Task statement:
Return each line of the data below verbatim; pictures are to be left out.

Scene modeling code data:
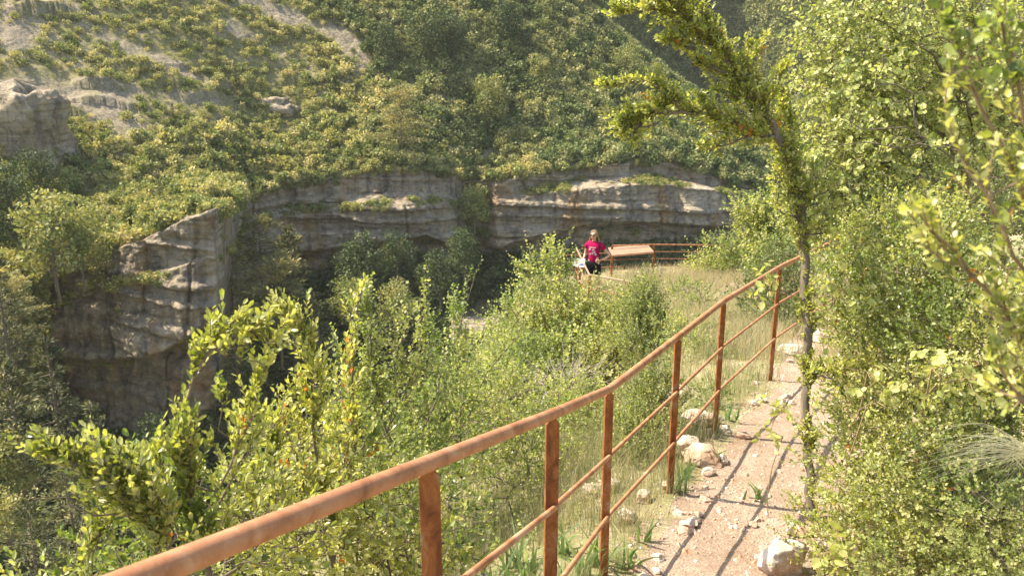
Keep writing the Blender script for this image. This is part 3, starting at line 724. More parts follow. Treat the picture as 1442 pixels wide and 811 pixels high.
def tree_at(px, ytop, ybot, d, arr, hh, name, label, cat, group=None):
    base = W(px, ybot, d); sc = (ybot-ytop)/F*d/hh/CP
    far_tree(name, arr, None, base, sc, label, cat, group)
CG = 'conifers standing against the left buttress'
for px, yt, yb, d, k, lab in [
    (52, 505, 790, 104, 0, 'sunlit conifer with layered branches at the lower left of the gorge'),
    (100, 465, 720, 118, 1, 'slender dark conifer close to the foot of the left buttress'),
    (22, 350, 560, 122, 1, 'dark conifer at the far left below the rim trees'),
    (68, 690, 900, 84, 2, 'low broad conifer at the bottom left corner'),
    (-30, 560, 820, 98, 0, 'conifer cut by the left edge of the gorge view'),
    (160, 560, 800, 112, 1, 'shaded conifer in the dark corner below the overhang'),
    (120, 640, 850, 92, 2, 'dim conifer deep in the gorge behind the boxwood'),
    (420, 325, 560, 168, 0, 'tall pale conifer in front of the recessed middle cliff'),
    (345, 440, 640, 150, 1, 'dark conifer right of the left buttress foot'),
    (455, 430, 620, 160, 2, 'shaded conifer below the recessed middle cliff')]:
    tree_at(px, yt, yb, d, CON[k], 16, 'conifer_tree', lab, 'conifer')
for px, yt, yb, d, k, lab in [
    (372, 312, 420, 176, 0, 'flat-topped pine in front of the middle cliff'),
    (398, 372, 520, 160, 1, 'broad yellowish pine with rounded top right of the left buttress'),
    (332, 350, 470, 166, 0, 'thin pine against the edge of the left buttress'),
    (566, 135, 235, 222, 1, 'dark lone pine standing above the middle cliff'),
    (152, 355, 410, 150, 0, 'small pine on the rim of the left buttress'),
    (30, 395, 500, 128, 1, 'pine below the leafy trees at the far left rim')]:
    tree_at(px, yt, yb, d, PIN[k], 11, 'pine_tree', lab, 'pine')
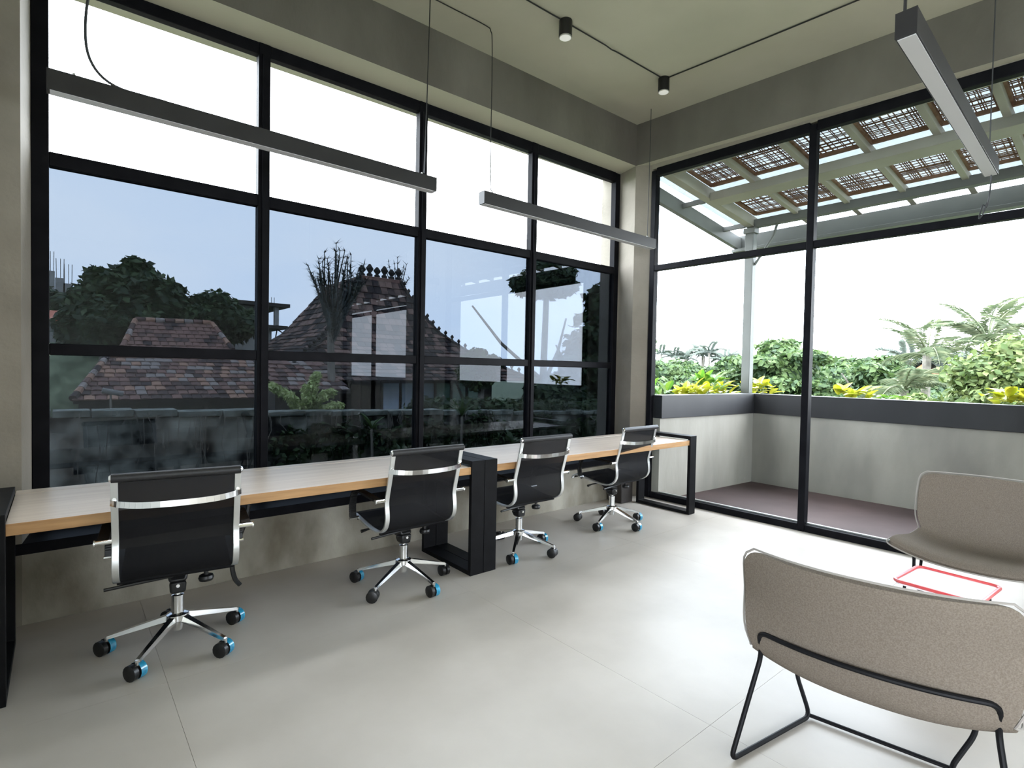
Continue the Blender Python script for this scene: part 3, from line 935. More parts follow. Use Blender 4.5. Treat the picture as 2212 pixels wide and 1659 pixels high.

Task solution:
Keep writing the Blender script for this image. This is part 3, starting at line 724. More parts follow. Treat the picture as 1442 pixels wide and 811 pixels high.
def tree_at(px, ytop, ybot, d, arr, hh, name, label, cat, group=None):
    base = W(px, ybot, d); sc = (ybot-ytop)/F*d/hh/CP
    far_tree(name, arr, None, base, sc, label, cat, group)
CG = 'conifers standing against the left buttress'
for px, yt, yb, d, k, lab in [
    (52, 505, 790, 104, 0, 'sunlit conifer with layered branches at the lower left of the gorge'),
    (100, 465, 720, 118, 1, 'slender dark conifer close to the foot of the left buttress'),
    (22, 350, 560, 122, 1, 'dark conifer at the far left below the rim trees'),
    (68, 690, 900, 84, 2, 'low broad conifer at the bottom left corner'),
    (-30, 560, 820, 98, 0, 'conifer cut by the left edge of the gorge view'),
    (160, 560, 800, 112, 1, 'shaded conifer in the dark corner below the overhang'),
    (120, 640, 850, 92, 2, 'dim conifer deep in the gorge behind the boxwood'),
    (420, 325, 560, 168, 0, 'tall pale conifer in front of the recessed middle cliff'),
    (345, 440, 640, 150, 1, 'dark conifer right of the left buttress foot'),
    (455, 430, 620, 160, 2, 'shaded conifer below the recessed middle cliff')]:
    tree_at(px, yt, yb, d, CON[k], 16, 'conifer_tree', lab, 'conifer')
for px, yt, yb, d, k, lab in [
    (372, 312, 420, 176, 0, 'flat-topped pine in front of the middle cliff'),
    (398, 372, 520, 160, 1, 'broad yellowish pine with rounded top right of the left buttress'),
    (332, 350, 470, 166, 0, 'thin pine against the edge of the left buttress'),
    (566, 135, 235, 222, 1, 'dark lone pine standing above the middle cliff'),
    (152, 355, 410, 150, 0, 'small pine on the rim of the left buttress'),
    (30, 395, 500, 128, 1, 'pine below the leafy trees at the far left rim')]:
    tree_at(px, yt, yb, d, PIN[k], 11, 'pine_tree', lab, 'pine')
Continue the Blender Python script for this scene: part 3, from line 935. More parts follow. Use Blender 4.5. Treat the picture as 2212 pixels wide and 1659 pixels high.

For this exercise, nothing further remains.